VIAJES /// Tumbos

Nueve días entre el Rin y el Elba

julio-agosto de 2005

Han pasado siete años, pero parecen siglos. Los medios de comunicación informaban en 2005 de los esfuerzos de Alemania para superar su crisis económica y, al mismo tiempo, la sociedad española estaba convencida de que aquí hasta los perros cagaban lingotes dorados. Fue entonces cuando viajamos a un país que, pese a su actual papel de hierático gendarme económico de la UE, ha abonado durante siglos los árboles más fecundos de la ciencia y la cultura europeas (olvidemos arbustos bordes y repugnantes flores del mal). 

 

Tras volar a Frankfurt, partimos desde allí en coche hacia el este (Weimar, Dresde, Leipzig...) y luego, por el mazizo del Harz, viajamos hasta Colonia, para descender, en paralelo al Rin, al punto de partida. En nueve intensas jornadas recorrimos una buena parte del sudeste alemán.

 

Resultó emocionante visitar la estancia de la fortaleza de Wartburg en la que Lutero tradujo la Biblia y recorrer las calles de Lutherstadt, ciudad en la que el indómito monje fraguó su revolución religiosa y vivió durante décadas su amigo Lucas Cranach, el Viejo, extraordinario pintor, como pudimos comprobar días después en la Galería de Maestros Antiguos de Dresde. 

 

Menci levitó (y yo casi) cuando pisamos el suelo de la casa natal de Bach en Eisenach y al sentarnos en los bancos de la Thomaskirche de Leipzig, donde uno podía fácilmente imaginarse el eco de los apresurados pasos del kapelmeister cargado de genio e hijos. También nos impactaron las tumbas casi gemelas de Goethe y Schiller en Weimar, ciudad-paradigma de la cultura alemana. Allí recorrimos la Goethe Haus y paseamos por los parterres aledaños de la Goethes Gartenhouse, en la que el polígrafo ensayaba sus conocimientos botánicos. Incluso cenamos, muy bien por cierto, en Leipzig en el restaurante Auerbachs Keller, frecuentado por Goethe y en el que transcurre una famosa escena del Fausto.  
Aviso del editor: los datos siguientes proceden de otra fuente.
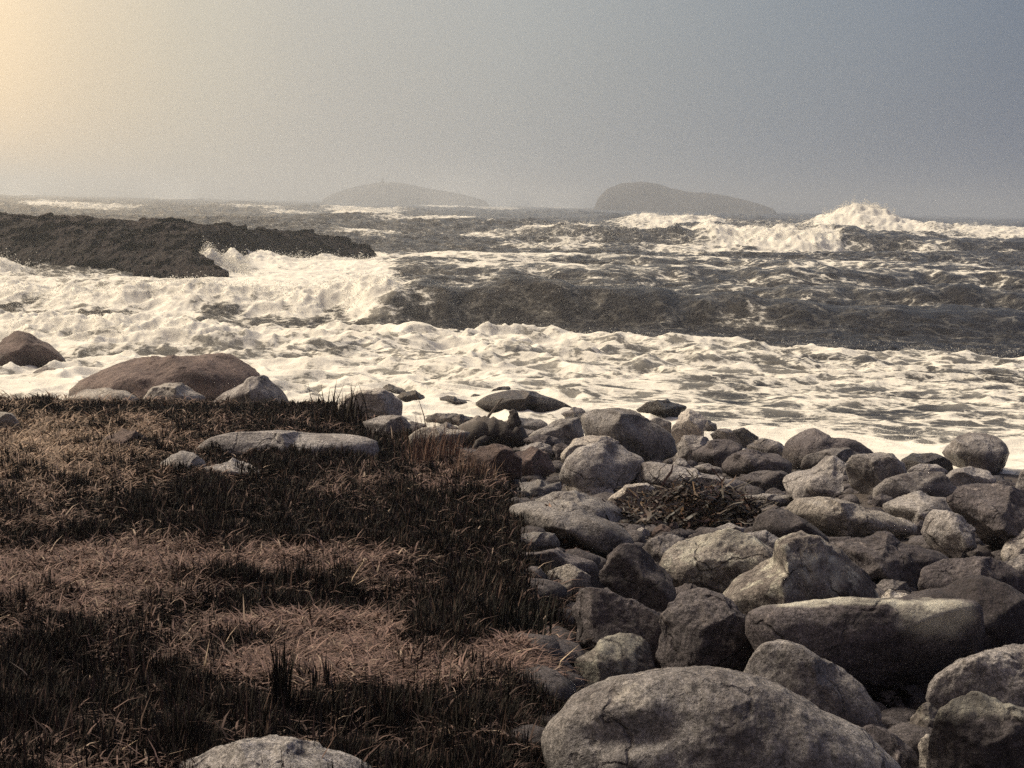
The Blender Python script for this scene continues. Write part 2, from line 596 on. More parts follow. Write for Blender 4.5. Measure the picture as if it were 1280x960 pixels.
# far breaker with its big burst of foam
wave([(480, 0), (600, .9), (650, 1.5), (750, 1.9), (850, 2.3), (900, 2.6), (960, 2.8), (1040, 2.9), (1090, 2.3), (1180, 1.9), (1280, 1.6), (1600, 1.2)],
     [(480, 146), (900, 142), (1280, 139)], 4.2, 10, None,
     [(600, 0), (645, .85), (720, .9), (880, .9), (1030, .8), (1045, .15), (1600, .1)], .5, 5.0, 2.2, .6)
wave([(880, 0), (915, .5), (950, .9), (985, .7), (1020, .75), (1050, 0)], [(880, 140.5), (1050, 139)], 5.0, 6, None,
     [(855, 0), (880, .6), (902, 1.2), (925, 1.35), (1015, 1.35), (1035, 1.2), (1052, .35), (1075, 0)], 7.0, 6.0, .9, 1.3, patch=.0)
# farther crests standing against the sky
wave([(650, 0), (740, 1.2), (800, 2.4), (880, 2.6), (940, 2.0), (1000, 2.4), (1030, 3.6), (1055, 4.3), (1090, 3.6), (1130, 2.8), (1200, 2.2), (1290, 1.4), (1600, 1.2)],
     [(650, 240), (1000, 236), (1280, 226)], 7, 16, None,
     [(740, 0), (785, .9), (880, .9), (900, .3), (1005, .4), (1022, 1.05), (1110, 1.0), (1170, .75), (1290, .7), (1600, .5)], 15, 9, 3, 1.4)
wave([(360, 0), (415, 1.6), (432, 2.4), (470, 1.6), (500, .4), (540, .8), (600, 1.0), (660, .4), (1500, .6)], 335, 8, 18, None,
     [(405, 0), (418, 1.0), (485, .95), (497, 0), (528, 0), (540, .8), (590, .8), (600, 0)], 7, 7, 2, 1.0)
wave([(-400, .9), (0, .9), (200, 1.2), (330, .6), (700, 1.2), (1100, 1.5), (1600, 1.2)], 480, 12, 26, None, None, wob=6)

# foam lying on the water
jag = fbm2(X * .35, Y * .45, 4)
jag2 = fbm2(X * 1.1 + 5, Y * 1.5, 4)
qx = X + .9 * noise2(X * .5, Y * .5 + 3); qy = Y + .7 * noise2(X * .5 + 8, Y * .5)
b = 1 - np.abs(noise2(qx * .34, qy * .55)) * 2.4
b2 = 1 - np.abs(noise2(qx * 1.1 + 5, qy * 1.5)) * 2.4
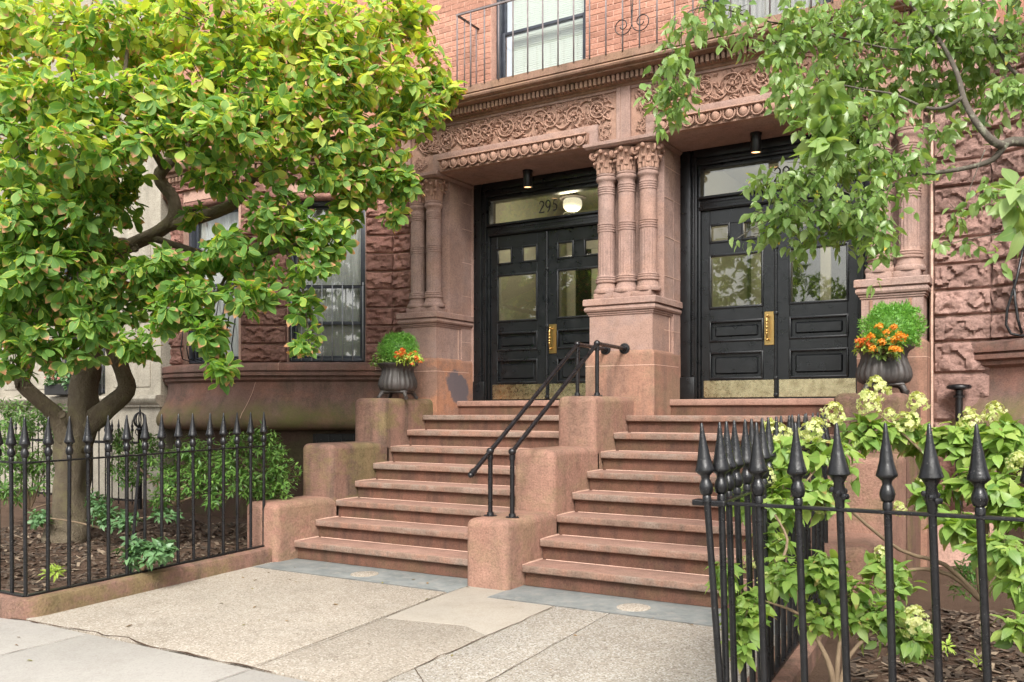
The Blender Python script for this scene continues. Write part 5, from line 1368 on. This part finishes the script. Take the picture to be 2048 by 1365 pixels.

Entre tanto fulgor histórico-artístico reparé en el hecho de que, sin pretenderlo, estábamos siguiendo las huellas de un trío de individualidades que habían cambiado el curso de la religión, la música y la literatura, y precisamente en los siglos en los que religión, música y literatura se escribían con mayúsculas. También pensé que no estaba del todo mal que lo disfrutaran el hijo del barbero de Huarte y su mujer. Aunque, la verdad, no sabía si adjudicar el mérito al hijo, a mi padre, Huarte o Menci, quien me descubrió a Bach cuando yo no tenía oídos más que el jazz y otras músicas de raíz afroamericana.

 

Comimos mucho cerdo, bebimos buenas cervezas y nos maravillamos de las casas entramadas, los castillos, las callejuelas, las iglesias, los parques y los carriles bicis de pequeñas ciudades como Fulda, Quedlimburg, Goslar, Coblenza, Boppard...Visitamos la catedral de Colonia, los edificios de la Bauhaus en Dessau, el Palmergarten de Frankfurt, el Zwinger de Dresde, la roca Lorelei... Cruzamos el Elba y el Rin. También recorrimos, sobrecogidos, Buchenwald, campo de concentración de cinco estrellas comparado con Auschwiltz y Mathausen. Y, en fin, estuvimos apenas a un centenar de kilómetros de Berlín, pero vencimos la tentación de llegarnos hasta allí. No hubiéramos podido con tanto. Fijo que hubiéramos padecido una versión agresivamente prusiana del síndrome de Stendhal.



Disfrutamos del viaje desde el primer día en Frankfurt. Alemania estaba en crisis, decían, pero joder con su crisis... Se palpaba una sociedad articulada, pulida, respetuosa con el vecino y el medio ambiente, y, por lo que me pareció, bastante abierta al exterior. Apenas detectamos la indiscutible, según recientes resultados electorales, presencia de neonazis, pero sí comprobamos la distancia de desarrollo económico entre la ex RFA y la ex RDA, donde oteamos ciudades industriales estridentemente feas y percibimos el lamentable efecto de la lluvia ácida sobre los bosques. En cualquier caso, Dresde y Leipzig estaban llenas de grúas y zanjas. Claro que entre las dos debía haber bastantes menos que en Seseña.